I have a table with unique index on two columns, id_parent and sort_order to be precise
+----+-----------+------------+-------------+-------------+-------------+
| id | id_parent | sort_order | some_data   | other_data  | more_data   |
+----+-----------+------------+-------------+-------------+-------------+
| 1  |         1 |          1 | lorem ipsum | lorem ipsum | lorem ipsum |
| 2  |         1 |          2 | lorem ipsum | lorem ipsum | lorem ipsum |
| 3  |         1 |          3 | lorem ipsum | lorem ipsum | lorem ipsum |
+----+-----------+------------+-------------+-------------+-------------+
Now I want to update them, their data and their sort_order in one-go. sort_order would change from 1 - 2 - 3 to, for example 2 - 3 - 1.

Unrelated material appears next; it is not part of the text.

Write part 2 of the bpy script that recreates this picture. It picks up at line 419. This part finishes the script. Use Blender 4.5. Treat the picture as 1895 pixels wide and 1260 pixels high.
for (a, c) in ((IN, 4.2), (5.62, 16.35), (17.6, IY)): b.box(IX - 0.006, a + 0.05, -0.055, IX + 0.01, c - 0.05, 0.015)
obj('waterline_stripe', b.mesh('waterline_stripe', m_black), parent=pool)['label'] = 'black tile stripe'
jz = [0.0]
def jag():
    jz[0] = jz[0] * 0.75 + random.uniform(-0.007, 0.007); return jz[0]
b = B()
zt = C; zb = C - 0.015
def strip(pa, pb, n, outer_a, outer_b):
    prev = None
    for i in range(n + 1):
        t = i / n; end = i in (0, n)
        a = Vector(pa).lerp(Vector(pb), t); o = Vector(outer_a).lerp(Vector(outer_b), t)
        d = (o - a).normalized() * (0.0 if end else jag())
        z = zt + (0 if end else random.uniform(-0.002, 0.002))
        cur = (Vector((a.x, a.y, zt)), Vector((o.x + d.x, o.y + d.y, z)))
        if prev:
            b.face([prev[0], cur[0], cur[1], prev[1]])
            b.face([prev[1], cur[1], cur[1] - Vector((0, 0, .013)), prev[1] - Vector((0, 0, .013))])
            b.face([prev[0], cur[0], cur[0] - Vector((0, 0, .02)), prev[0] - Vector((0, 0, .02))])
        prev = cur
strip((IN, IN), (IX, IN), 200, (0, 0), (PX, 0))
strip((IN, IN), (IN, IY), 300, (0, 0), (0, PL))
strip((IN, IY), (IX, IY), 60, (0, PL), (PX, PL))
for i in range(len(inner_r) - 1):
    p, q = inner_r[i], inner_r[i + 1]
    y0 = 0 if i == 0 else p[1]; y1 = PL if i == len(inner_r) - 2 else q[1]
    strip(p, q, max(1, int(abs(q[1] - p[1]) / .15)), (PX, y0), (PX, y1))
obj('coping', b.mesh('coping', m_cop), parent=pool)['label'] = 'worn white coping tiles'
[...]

But when I start running update statements, unique index block me, just as expected, saying that I can't have two rows with id_parent = 1 and sort_order = 2.
Well, I could set it 4 for now, update other rows in correct order, and then set this one.

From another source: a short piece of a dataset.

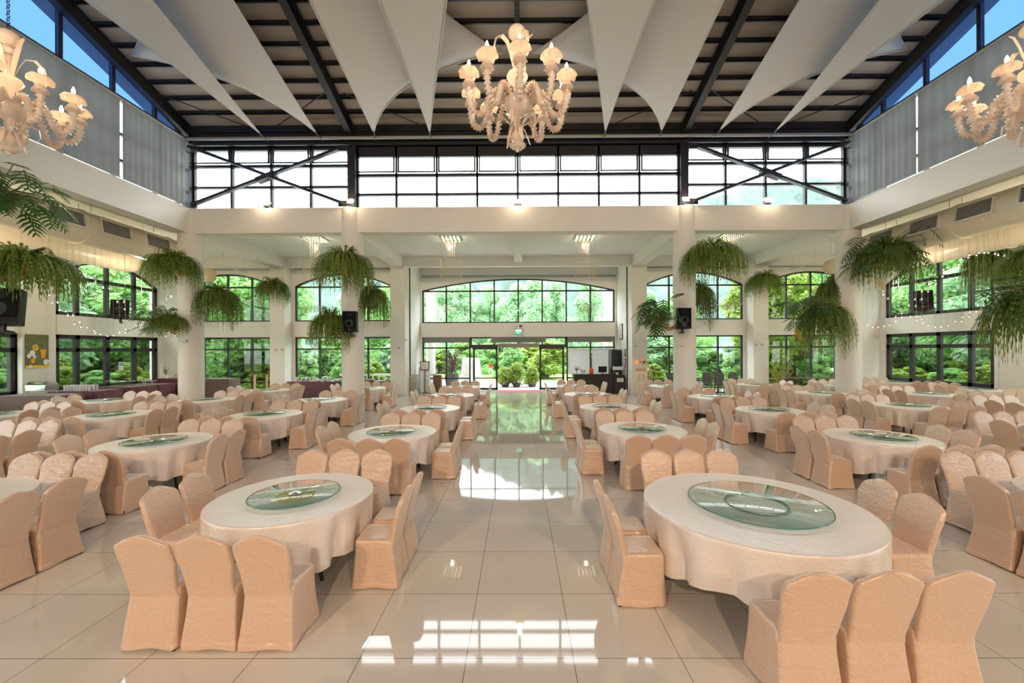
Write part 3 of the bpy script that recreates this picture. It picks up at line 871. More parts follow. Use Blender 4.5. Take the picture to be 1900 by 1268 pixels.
# crystal ceiling lights in the entrance bay
def crystal_light(x, y, label):
    c = empty('crystal_light', (x, y, ZH))
    MB().box(-.42, .42, -.42, .42, -.05, 0).build('mirror_plate', 'mirror', c, False)
    for i in range(5):
        for j in range(5):
            MB().ball((-.32 + .16*i, -.32 + .16*j, -.09), .016, 8, 5).build('bulb', 'minibulb', c)
    rn = hsh(int(x * 10) + 99)
    def strands(lst):
        mb = MB()
        for px, py, a, b in lst:
            z = a
            mb.beam((px, py, a), (px, py, b), .0016, .0016)
            while z > b:
                mb.add([(px, py, z), (px + .012, py, z - .016), (px, py + .012, z - .016), (px - .012, py, z - .016), (px, py - .012, z - .016), (px, py, z - .032)],
                       [(0,1,2),(0,2,3),(0,3,4),(0,4,1),(5,2,1),(5,3,2),(5,4,3),(5,1,4)])
                z -= .05
        return mb
    L = [(.20*sqrt(k/18)*cos(k*2.4), .20*sqrt(k/18)*sin(k*2.4), -.06, -1.0) for k in range(18)]
    strands(L).build('centre_strands', 'crystal', c, False)
    L = [(rn.uniform(-.36, .36), rn.uniform(-.36, .36), -.06, -.06 - rn.uniform(.15, .38)) for k in range(30)]
    strands(L).build('short_strands', 'crystal', c, False)
    L = []
    for k in range(40):
        a = 2*pi*k/40; r = .46 - .03*(k % 3)
        L.append((r*cos(a), r*sin(a), -.95, -1.65 - .12*(k % 3)))
    strands(L).build('ring_strands', 'crystal', c, False)
    MB().torus((0, 0, -.95), .45, .008, n=32, k=6).build('ring_hoop', 'chrome', c)
    L = []
    for k in range(44):
        r = .47*sqrt(k/44); a = k*2.4
        L.append((r*cos(a), r*sin(a), -2.85, -3.35 + .55*(r/.47)*.9 if True else 0))
    strands(L).build('cone_strands', 'crystal', c, False)
    MB().torus((0, 0, -2.85), .47, .008, n=32, k=6).build('cone_hoop', 'chrome', c)
    w = MB()
    for k in range(4):
        a = pi/4 + k*pi/2; w.tube([(.45*cos(a), .45*sin(a), -.05), (.45*cos(a), .45*sin(a), -2.85)], .0025, 4)
    w.build('wire', 'wire', c)
    tag(c, label, 'crystal light', 'crystal ceiling lights')
crystal_light(-8.5, 16.9, 'square crystal ceiling light behind the large fern of the inner column, buffet side')
crystal_light(-2.8, 16.9, 'square crystal ceiling light over the aisle tables, buffet side')
crystal_light(2.78, 16.9, 'square crystal ceiling light over the aisle tables, counter side')
crystal_light(8.8, 16.9, 'square crystal ceiling light behind the large fern of the inner column, counter side')

# pendant bulbs in a spiral
def pendant_src():
    p = empty('pendant_light')
    MB().ball((0, 0, 0), .05, 12, 8, .8).build('glass_globe', 'clearball', p)
    MB().ball((0, 0, .008), .017, 8, 5).build('bulb', 'pend', p)
    MB().lathe([(.018, .035), (.018, .075)], 8).build('cap', 'chrome', p)
    MB().tube([(0, 0, .07), (0, 0, 1)], .0035, 4).build('wire', 'wire', p)
    return p
PL = [(515,372),(570,375),(625,390),(635,430),(690,475),(685,430),(745,520),(790,522),(800,572),(735,590),(690,590),(850,622),(900,625),(905,678),(950,678),(345,570),(365,628),(405,625),(420,682),(465,692),(480,725),(520,722),(530,785),(570,773),(580,808),(625,812),(678,838),(685,855),(725,862),(775,875),(820,872),(865,850),(910,825),(908,850),(950,825),(990,798),(1030,790),(1110,690),(1145,668),(1250,590),(1215,605),(138,478),(1165,870),(1210,878)]
PR = [(970,480),(985,440),(1030,435),(1085,420),(1100,405),(1135,405),(1160,405),(1205,412),(1225,420),(1265,425),(1290,440),(1040,418),(870,515),(825,560),(865,558),(915,510),(775,605),(820,605),(730,655),(770,655),(685,705),(728,705),(690,748),(645,745),(480,675),(478,650),(510,700),(545,700),(580,725),(560,820),(600,822),(600,795),(655,818),(693,818),(695,840),(730,835),(735,862),(770,875),(815,885),(855,885),(900,878),(945,850),(985,850),(993,822),(1035,822),(1040,790),(1080,788),(1090,745),(1130,745),(410,885),(445,885),(485,880),(520,872),(560,850),(375,870)]
psrc = pendant_src(); first = True
for side, lst, sc, ox, oy in (('buffet', PL, 3.9625, 0, 400), ('counter', PR, 3.5225, 1500, 360)):
    sg = -1 if side == 'buffet' else 1
    for k, (zx, zy) in enumerate(lst):
        px, py = ox + zx / sc, oy + zy / sc
        Xc = sg * (15.35 + .55 * sin(k * 2.1))
        Y = Xc * FPX / (px - VX)
        if Y < 9.8 or Y > 20.2:
            Y = min(20.1, max(9.9, Y)); 
        w = at(px, py, Y)
        p = psrc if first else copy_tree(psrc); first = False
        p.location = w
        tag(p, 'small lit glass pendant bulb on a long wire above the %s side aisle' % side, 'pendant light', 'pendant bulbs, %s side' % side)
bpy.context.view_layer.update()
for o in list(bpy.data.objects):
    if o.parent and o.parent.name.startswith('pendant_light') and o.name.startswith('wire'):
        o.scale.z = max(.1, (6.99 - .07 - o.parent.location.z) / .93)  # the wire reaches the ceiling
        o.location.z = .07 * (1 - o.scale.z)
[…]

But then, I would have to run an extra statement, and most probably add additional logic to my scripting language to determine correct order of updates.
I also use ORM, and it becomes even more inconvinient.
My question now, is there some method to make mysql temporarily ignore this index? Like starting a special transaction, in which indexes would be calculated only right before commiting it?